Start

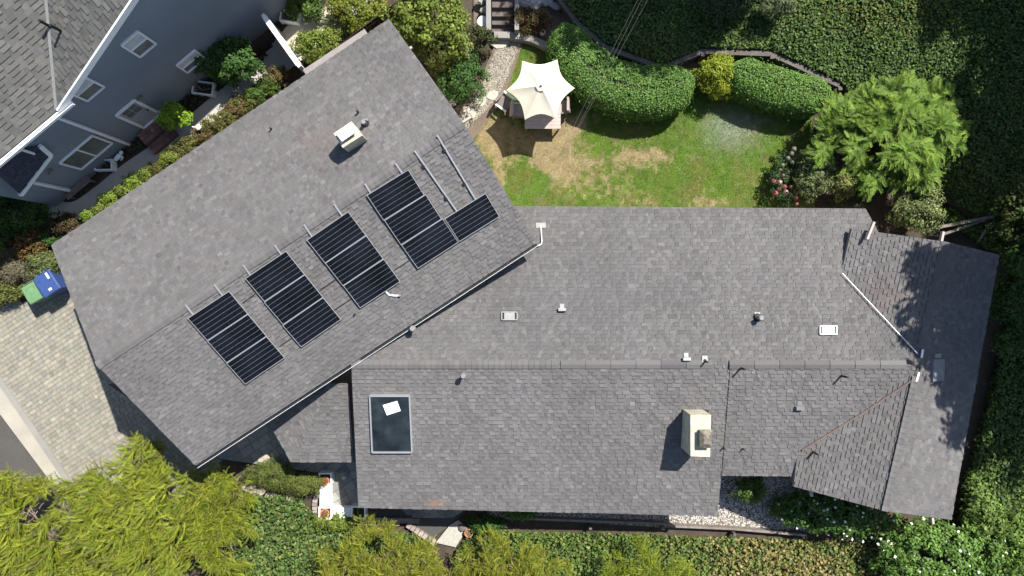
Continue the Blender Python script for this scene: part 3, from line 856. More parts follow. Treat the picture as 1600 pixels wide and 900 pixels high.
# ------------------------------------------------------------------ solar panels
HP = 0.13
cols_px = [[(293, 497), (358, 454.5), (445, 559), (383, 601)], [(383, 434.5), (447, 392), (533, 499), (470, 543)],
           [(479, 375), (544, 330), (626, 440), (563, 481)], [(572, 305), (637, 265.5), (717, 378), (653, 420)]]
nS = gSE.normal()
def panel(q, lab):
    """q = TL, TR, BR, BL in 3D"""
    c = sum(q, Vector()) / 4
    root = thing('solar_panel', lab, 'solar panel', c - nS * HP, 'solar panels on the angled wing')
    u = ((q[1] - q[0]) + (q[2] - q[3])).normalized(); dn = ((q[3] - q[0]) + (q[2] - q[1])); v = (dn - u * dn.dot(u)).normalized(); n = u.cross(v); n = n if n.z > 0 else -n
    hw = ((q[1] - q[0]).length + (q[2] - q[3]).length) / 4 - .004; hh = abs(dn.dot(v)) / 4 - .004
    # keep the parallelogram's skew small: use its own edge vector for v
    for s, e in ((u, v), (v, u)):
        big, sm_ = (hw, hh) if s is u else (hh, hw)
        for sg in (-1, 1):
            MB().obox(c + e * ((sm_ - .0065) * sg), s, e, n, big if s is u else big - .013, .0065, .018).build('frame_rail', M['frame'], root)
    MB().obox(c + n * .004, u, v, n, hw - .014, hh - .014, .004).build('back_sheet', M['back'], root)
    R = 6; ph = (2 * hh - .032) / R
    for k in range(R):
        MB().obox(c + v * (-hh + .016 + ph * (k + .5)) + n * .011, u, v, n, hw - .017, ph / 2 - .0042, .003).build('cell_row', M['cell'], root)
onames = ['leftmost', 'second from left', 'third from left', 'rightmost']
rows_ = ['top', 'middle', 'bottom']
for ci, cp in enumerate(cols_px):
    q = [gSE.on(a, c, HP) for a, c in cp]
    for r in range(3):
        f0, f1 = r / 3, (r + 1) / 3
        panel([q[0].lerp(q[3], f0), q[1].lerp(q[2], f0), q[1].lerp(q[2], f1), q[0].lerp(q[3], f1)],
              f'{rows_[r]} black solar panel of the {onames[ci]} three-panel array')
panel([gSE.on(a, c, HP) for a, c in ((694.5, 341.5), (759, 301.5), (780.5, 338.5), (717.5, 378))], 'single black solar panel at the far right, below the two bare rails')
def rail(a, b_, lab, feet=()):
    p, q = gSE.on(*a, .075), gSE.on(*b_, .075)
    root = thing('mounting_rail', lab, 'rail', p - nS * .075, 'aluminium rails under the solar panels')
    d = (q - p).normalized(); sd = d.cross(nS).normalized()
    for off in (-.014, .014): MB().beam(p + sd * off, q + sd * off, .022, .055, up=nS).build('rail_half', M['alu'], root)
    for t in feet:
        f = p.lerp(q, t)
        MB().obox(f + sd * .06 - nS * .02, d, sd, nS, .05, .045, .05).build('foot', M['black'], root)
ends = [((290, 476), (375, 590)), ((335, 445), (425, 562)), ((380, 414), (462, 532)), ((429, 383), (515, 503)), ((475, 351), (555, 470)), ((522, 319), (608, 443)), ((570, 287), (645, 408)), ((618, 255.5), (702, 378))]
for i, (a, c) in enumerate(ends):
    rail(a, c, f'{["left", "right"][i % 2]} rail end above the {onames[i // 2]} three-panel array')
rail((648, 236), (718, 336), 'left bare aluminium rail above the single solar panel', (.22, .72))
rail((683, 211), (748, 320), 'right bare aluminium rail above the single solar panel', (.2, .68))
for i, (a, c) in enumerate([((379, 473.5), (399, 459)), ((437, 541.5), (455, 528.5)), ((499, 454.5), (526, 435.5)), ((523, 484), (549, 466.5)), ((617, 421.5), (640, 406.5))]):
    p, q = gSE.on(*a, .05), gSE.on(*c, .05)
    MB().tube([p, q], .014, 6).build('array_cable', M['black'], at=p, label=['thin dark cable between the first and second arrays, upper one', 'thin dark cable between the first and second arrays, lower one', 'thin dark cable between the second and third arrays, upper one', 'thin dark cable between the second and third arrays, lower one', 'thin dark cable between the third and fourth arrays'][i], cat='cable', group='cables linking the solar arrays')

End

## AIM OF THE TASK
Using the listing above, list every line in which the string "from" occurs.

## EXERCISE RESULT
Continue the Blender Python script for this scene: part 3, from line 856. More parts follow. Treat the picture as 1600 pixels wide and 900 pixels high.
onames = ['leftmost', 'second from left', 'third from left', 'rightmost']